#### Problem requirements
Write the data below out exactly as it stands. Do not include the pictures.
--------
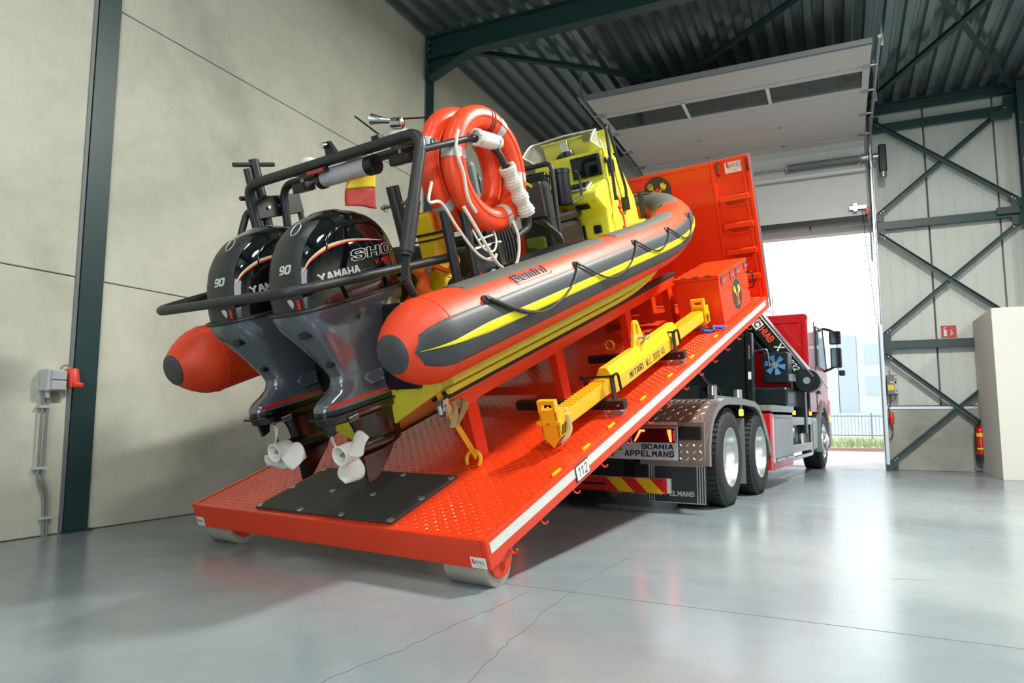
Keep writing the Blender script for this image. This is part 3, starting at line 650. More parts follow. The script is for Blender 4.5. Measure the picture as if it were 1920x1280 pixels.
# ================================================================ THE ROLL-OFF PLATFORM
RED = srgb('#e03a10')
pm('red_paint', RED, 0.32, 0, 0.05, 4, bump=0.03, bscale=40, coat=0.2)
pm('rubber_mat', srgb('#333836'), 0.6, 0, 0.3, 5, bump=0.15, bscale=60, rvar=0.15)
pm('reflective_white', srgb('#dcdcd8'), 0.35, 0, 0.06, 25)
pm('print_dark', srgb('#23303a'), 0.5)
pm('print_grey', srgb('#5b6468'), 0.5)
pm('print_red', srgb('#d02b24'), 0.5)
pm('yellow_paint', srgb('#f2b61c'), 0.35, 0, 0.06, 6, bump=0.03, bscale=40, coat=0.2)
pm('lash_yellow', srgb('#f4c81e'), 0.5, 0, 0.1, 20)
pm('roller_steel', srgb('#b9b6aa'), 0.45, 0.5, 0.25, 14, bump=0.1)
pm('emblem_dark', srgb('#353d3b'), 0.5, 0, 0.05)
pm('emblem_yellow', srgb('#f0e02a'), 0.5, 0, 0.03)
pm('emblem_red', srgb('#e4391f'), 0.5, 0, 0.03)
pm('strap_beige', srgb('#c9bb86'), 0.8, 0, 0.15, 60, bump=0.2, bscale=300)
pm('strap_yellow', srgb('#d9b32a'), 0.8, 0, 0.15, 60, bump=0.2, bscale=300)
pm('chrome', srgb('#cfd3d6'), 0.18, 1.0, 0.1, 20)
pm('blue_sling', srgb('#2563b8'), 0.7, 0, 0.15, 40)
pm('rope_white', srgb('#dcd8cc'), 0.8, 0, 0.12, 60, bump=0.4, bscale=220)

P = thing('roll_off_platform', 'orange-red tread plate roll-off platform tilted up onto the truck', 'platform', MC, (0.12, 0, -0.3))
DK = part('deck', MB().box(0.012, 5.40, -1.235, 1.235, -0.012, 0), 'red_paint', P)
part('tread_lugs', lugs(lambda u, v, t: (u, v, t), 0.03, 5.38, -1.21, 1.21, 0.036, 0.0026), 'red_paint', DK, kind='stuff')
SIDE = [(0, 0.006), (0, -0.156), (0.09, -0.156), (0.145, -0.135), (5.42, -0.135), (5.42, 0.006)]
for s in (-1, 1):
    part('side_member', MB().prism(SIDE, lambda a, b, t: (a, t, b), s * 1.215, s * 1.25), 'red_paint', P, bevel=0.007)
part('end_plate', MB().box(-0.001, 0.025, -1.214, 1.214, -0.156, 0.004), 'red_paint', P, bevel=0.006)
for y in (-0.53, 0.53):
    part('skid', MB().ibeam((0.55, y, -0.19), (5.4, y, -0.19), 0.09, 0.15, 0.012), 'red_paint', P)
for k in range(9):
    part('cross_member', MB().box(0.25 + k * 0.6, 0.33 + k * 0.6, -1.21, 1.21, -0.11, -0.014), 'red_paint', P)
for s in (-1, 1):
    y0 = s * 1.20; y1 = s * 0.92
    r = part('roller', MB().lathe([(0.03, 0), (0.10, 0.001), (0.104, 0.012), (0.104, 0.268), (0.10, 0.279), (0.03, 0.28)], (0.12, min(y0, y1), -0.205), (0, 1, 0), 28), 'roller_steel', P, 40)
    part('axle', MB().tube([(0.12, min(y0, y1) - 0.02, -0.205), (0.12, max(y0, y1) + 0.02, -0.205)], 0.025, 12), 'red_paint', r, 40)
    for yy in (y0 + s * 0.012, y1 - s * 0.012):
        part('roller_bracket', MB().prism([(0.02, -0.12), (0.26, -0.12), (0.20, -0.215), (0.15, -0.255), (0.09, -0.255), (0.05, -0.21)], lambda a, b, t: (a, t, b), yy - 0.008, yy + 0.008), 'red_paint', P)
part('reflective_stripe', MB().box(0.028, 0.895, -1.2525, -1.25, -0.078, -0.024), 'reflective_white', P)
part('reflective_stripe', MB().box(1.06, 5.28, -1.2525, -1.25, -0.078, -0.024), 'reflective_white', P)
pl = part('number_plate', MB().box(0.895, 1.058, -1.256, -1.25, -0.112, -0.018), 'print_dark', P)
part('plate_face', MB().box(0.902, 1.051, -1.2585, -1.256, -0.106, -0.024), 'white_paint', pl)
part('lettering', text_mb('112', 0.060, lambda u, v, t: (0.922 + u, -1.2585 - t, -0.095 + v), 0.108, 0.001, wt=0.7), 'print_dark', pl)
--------
#### Written solution
Keep writing the Blender script for this image. This is part 3, starting at line 650. More parts follow. The script is for Blender 4.5. Measure the picture as if it were 1920x1280 pixels.
# ================================================================ THE ROLL-OFF PLATFORM
RED = srgb('#e03a10')
pm('red_paint', RED, 0.32, 0, 0.05, 4, bump=0.03, bscale=40, coat=0.2)
pm('rubber_mat', srgb('#333836'), 0.6, 0, 0.3, 5, bump=0.15, bscale=60, rvar=0.15)
pm('reflective_white', srgb('#dcdcd8'), 0.35, 0, 0.06, 25)
pm('print_dark', srgb('#23303a'), 0.5)
pm('print_grey', srgb('#5b6468'), 0.5)
pm('print_red', srgb('#d02b24'), 0.5)
pm('yellow_paint', srgb('#f2b61c'), 0.35, 0, 0.06, 6, bump=0.03, bscale=40, coat=0.2)
pm('lash_yellow', srgb('#f4c81e'), 0.5, 0, 0.1, 20)
pm('roller_steel', srgb('#b9b6aa'), 0.45, 0.5, 0.25, 14, bump=0.1)
pm('emblem_dark', srgb('#353d3b'), 0.5, 0, 0.05)
pm('emblem_yellow', srgb('#f0e02a'), 0.5, 0, 0.03)
pm('emblem_red', srgb('#e4391f'), 0.5, 0, 0.03)
pm('strap_beige', srgb('#c9bb86'), 0.8, 0, 0.15, 60, bump=0.2, bscale=300)
pm('strap_yellow', srgb('#d9b32a'), 0.8, 0, 0.15, 60, bump=0.2, bscale=300)
pm('chrome', srgb('#cfd3d6'), 0.18, 1.0, 0.1, 20)
pm('blue_sling', srgb('#2563b8'), 0.7, 0, 0.15, 40)
pm('rope_white', srgb('#dcd8cc'), 0.8, 0, 0.12, 60, bump=0.4, bscale=220)

P = thing('roll_off_platform', 'orange-red tread plate roll-off platform tilted up onto the truck', 'platform', MC, (0.12, 0, -0.3))
DK = part('deck', MB().box(0.012, 5.40, -1.235, 1.235, -0.012, 0), 'red_paint', P)
part('tread_lugs', lugs(lambda u, v, t: (u, v, t), 0.03, 5.38, -1.21, 1.21, 0.036, 0.0026), 'red_paint', DK, kind='stuff')
SIDE = [(0, 0.006), (0, -0.156), (0.09, -0.156), (0.145, -0.135), (5.42, -0.135), (5.42, 0.006)]
for s in (-1, 1):
    part('side_member', MB().prism(SIDE, lambda a, b, t: (a, t, b), s * 1.215, s * 1.25), 'red_paint', P, bevel=0.007)
part('end_plate', MB().box(-0.001, 0.025, -1.214, 1.214, -0.156, 0.004), 'red_paint', P, bevel=0.006)
for y in (-0.53, 0.53):
    part('skid', MB().ibeam((0.55, y, -0.19), (5.4, y, -0.19), 0.09, 0.15, 0.012), 'red_paint', P)
for k in range(9):
    part('cross_member', MB().box(0.25 + k * 0.6, 0.33 + k * 0.6, -1.21, 1.21, -0.11, -0.014), 'red_paint', P)
for s in (-1, 1):
    y0 = s * 1.20; y1 = s * 0.92
    r = part('roller', MB().lathe([(0.03, 0), (0.10, 0.001), (0.104, 0.012), (0.104, 0.268), (0.10, 0.279), (0.03, 0.28)], (0.12, min(y0, y1), -0.205), (0, 1, 0), 28), 'roller_steel', P, 40)
    part('axle', MB().tube([(0.12, min(y0, y1) - 0.02, -0.205), (0.12, max(y0, y1) + 0.02, -0.205)], 0.025, 12), 'red_paint', r, 40)
    for yy in (y0 + s * 0.012, y1 - s * 0.012):
        part('roller_bracket', MB().prism([(0.02, -0.12), (0.26, -0.12), (0.20, -0.215), (0.15, -0.255), (0.09, -0.255), (0.05, -0.21)], lambda a, b, t: (a, t, b), yy - 0.008, yy + 0.008), 'red_paint', P)
part('reflective_stripe', MB().box(0.028, 0.895, -1.2525, -1.25, -0.078, -0.024), 'reflective_white', P)
part('reflective_stripe', MB().box(1.06, 5.28, -1.2525, -1.25, -0.078, -0.024), 'reflective_white', P)
pl = part('number_plate', MB().box(0.895, 1.058, -1.256, -1.25, -0.112, -0.018), 'print_dark', P)
part('plate_face', MB().box(0.902, 1.051, -1.2585, -1.256, -0.106, -0.024), 'white_paint', pl)
part('lettering', text_mb('112', 0.060, lambda u, v, t: (0.922 + u, -1.2585 - t, -0.095 + v), 0.108, 0.001, wt=0.7), 'print_dark', pl)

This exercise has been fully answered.